◆ Task to carry out: Repeat the lines below exactly as they appear, but leave out the images.

◆ Source excerpt:
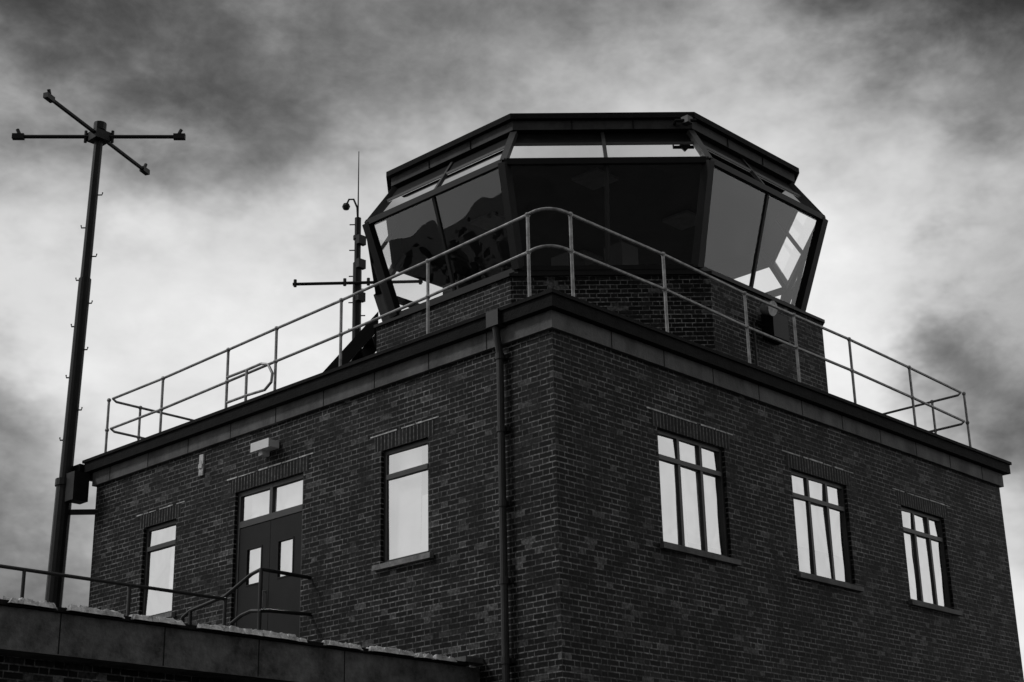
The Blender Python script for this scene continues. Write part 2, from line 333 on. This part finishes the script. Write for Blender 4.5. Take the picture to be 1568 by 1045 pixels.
# stair behind the cab
mb=MB(); d=Vector((-.707,.707,0)); s=Vector((.707,.707,0)); st=Vector((3.42,7.24,0))
for off in (0,.85):
    a=st+s*off; b_=a+d*2.3; w_=s*.05
    A0,A1=a+Vector((0,0,11.65)),a+Vector((0,0,12.0)); B0,B1=b_+Vector((0,0,8.95)),b_+Vector((0,0,9.3))
    mb.hexa([A0,B0,B0+w_,A0+w_],[A1,B1,B1+w_,A1+w_],DARK)
for i in range(11):
    a=st+d*(.12+i*.2)+s*.05+Vector((0,0,11.62-i*.235)); mb.hexa([a,a+d*.2,a+d*.2+s*.8,a+s*.8],[v+Vector((0,0,.03)) for v in (a,a+d*.2,a+d*.2+s*.8,a+s*.8)],DARK)
mb.obj("cab_stair",tower)
# landing and steps at the door
mb=MB(); mb.box(-.98,-.003,4.7,6.75,AZ+.002,5.03,CONC)
for i in range(2): mb.box(-.98,-.003,6.752+i*.28,7.03+i*.28,AZ+.002,5.03-.14*(i+1),CONC)
mb.obj("door_landing",tower)
# ------------------------------------------------------------------ roof railing
e=.1
PL=[(0.47,10.63),(2.44,10.58),(4.34,10.52),(5.9,10.49),(7.15,10.46),(8.97,10.42),(10.61,10.39)]
PR=[(0.56,10.66),(2.58,10.66),(4.57,10.59),(5.89,10.58),(7.5,10.57),(9.4,10.52),(11.3,10.46)]
PL=[(y,z-(.03 if 0<i<6 else 0)) for i,(y,z) in enumerate(PL)]
gap=.55
mb=MB(); r=.023; zb=zC1-.02
def post(x,y,z):
    mb.tube([(x,y,zb),(x,y,z)],r,GALV,8); mb.tube([(x,y,zb),(x,y,zb+.06)],.05,GALV,8)
    for q in (z,z-gap): mb.ball((x,y,q),.04,GALV)
for y,z in PL: post(e,y,z)
for x,z in PR: post(x,e,z)
zl,zr=PL[-1][1],PR[-1][1]
for o_ in (0,gap):
    arc=[]; y0=PL[0][0]; x0=PR[0][0]
    for i in range(1,9):
        a=math.pi/2*i/9; arc.append((e+(x0-e)*(1-math.cos(a)),y0-(y0-e)*math.sin(a),PL[0][1]*(1-i/9)+PR[0][1]*i/9+.035*math.sin(math.pi*i/9)-o_))
    mb.tube([(2.6,PL[-1][0],zl-o_),(e+.15,PL[-1][0],zl-o_),(e,PL[-1][0]-.12,zl-o_)]+[(e,y,z-o_) for y,z in PL[::-1][1:]]+arc+[(x,e,z-o_) for x,z in PR[:-1]]+[(PR[-1][0]-.12,e,zr-o_),(PR[-1][0],e+.12,zr-o_),(PR[-1][0],2.6,zr-o_)],r,GALV,8)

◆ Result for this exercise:
The Blender Python script for this scene continues. Write part 2, from line 333 on. This part finishes the script. Write for Blender 4.5. Take the picture to be 1568 by 1045 pixels.
# stair behind the cab
mb=MB(); d=Vector((-.707,.707,0)); s=Vector((.707,.707,0)); st=Vector((3.42,7.24,0))
for off in (0,.85):
    a=st+s*off; b_=a+d*2.3; w_=s*.05
    A0,A1=a+Vector((0,0,11.65)),a+Vector((0,0,12.0)); B0,B1=b_+Vector((0,0,8.95)),b_+Vector((0,0,9.3))
    mb.hexa([A0,B0,B0+w_,A0+w_],[A1,B1,B1+w_,A1+w_],DARK)
for i in range(11):
    a=st+d*(.12+i*.2)+s*.05+Vector((0,0,11.62-i*.235)); mb.hexa([a,a+d*.2,a+d*.2+s*.8,a+s*.8],[v+Vector((0,0,.03)) for v in (a,a+d*.2,a+d*.2+s*.8,a+s*.8)],DARK)
mb.obj("cab_stair",tower)
# landing and steps at the door
mb=MB(); mb.box(-.98,-.003,4.7,6.75,AZ+.002,5.03,CONC)
for i in range(2): mb.box(-.98,-.003,6.752+i*.28,7.03+i*.28,AZ+.002,5.03-.14*(i+1),CONC)
mb.obj("door_landing",tower)
# ------------------------------------------------------------------ roof railing
e=.1
PL=[(0.47,10.63),(2.44,10.58),(4.34,10.52),(5.9,10.49),(7.15,10.46),(8.97,10.42),(10.61,10.39)]
PR=[(0.56,10.66),(2.58,10.66),(4.57,10.59),(5.89,10.58),(7.5,10.57),(9.4,10.52),(11.3,10.46)]
PL=[(y,z-(.03 if 0<i<6 else 0)) for i,(y,z) in enumerate(PL)]
gap=.55
mb=MB(); r=.023; zb=zC1-.02
def post(x,y,z):
    mb.tube([(x,y,zb),(x,y,z)],r,GALV,8); mb.tube([(x,y,zb),(x,y,zb+.06)],.05,GALV,8)
    for q in (z,z-gap): mb.ball((x,y,q),.04,GALV)
for y,z in PL: post(e,y,z)
for x,z in PR: post(x,e,z)
zl,zr=PL[-1][1],PR[-1][1]
for o_ in (0,gap):
    arc=[]; y0=PL[0][0]; x0=PR[0][0]
    for i in range(1,9):
        a=math.pi/2*i/9; arc.append((e+(x0-e)*(1-math.cos(a)),y0-(y0-e)*math.sin(a),PL[0][1]*(1-i/9)+PR[0][1]*i/9+.035*math.sin(math.pi*i/9)-o_))
    mb.tube([(2.6,PL[-1][0],zl-o_),(e+.15,PL[-1][0],zl-o_),(e,PL[-1][0]-.12,zl-o_)]+[(e,y,z-o_) for y,z in PL[::-1][1:]]+arc+[(x,e,z-o_) for x,z in PR[:-1]]+[(PR[-1][0]-.12,e,zr-o_),(PR[-1][0],e+.12,zr-o_),(PR[-1][0],2.6,zr-o_)],r,GALV,8)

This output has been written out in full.